A bit confused by B.3.2 - Web Legacy Compatibility for Block-Level Function Declarations
Allen Wirfs-Brock
allen at wirfs-brock.com
Mon Jun 2 09:37:51 PDT 2014
On Jun 2, 2014, at 6:12 PM, John Lenz <concavelenz at gmail.com> wrote:
>
>
> It seems to imply that existing "sloppy" code that does this is block scope:
>
> for (let x = 1; x < 1; x++) {
> function f() {
> }
> store(f);
> }
>
The above can't be “legacy code” as it contains a “let”. But, I’ll assume you meant to use a “var” in place of the “let”.

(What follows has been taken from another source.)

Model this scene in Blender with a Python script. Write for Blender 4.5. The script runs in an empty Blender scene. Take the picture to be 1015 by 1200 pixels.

> But this is not (as there is a second definition of f):
>
> for (let x = ; x < 10; x++) {
> for (let y = 1; x < 10; x++) {
> function f() {
> }
> store(f);
> }
> for (let y = 1; x < 10; x++) {
> function f() {
> }
> store(f);
> }
> }
>
> Is this what is intended?
Yes, we are only defining a meaning of the code that falls into the interoperable semantic intersection of legacy browser Es implementations. Your example does not work interoperability across all legacy browsers. The reason is that some browsers apply the same inner function hoisting and initialization rules across an entire function body, include nested blocks. So, in your second example, the second f declaration would be the definition that is initialized on entry to the outer function and used for all references to f. Other browsers didn’t do this. So this code is not interoperable and ES6 does not try to preserve any legacy semantics for it.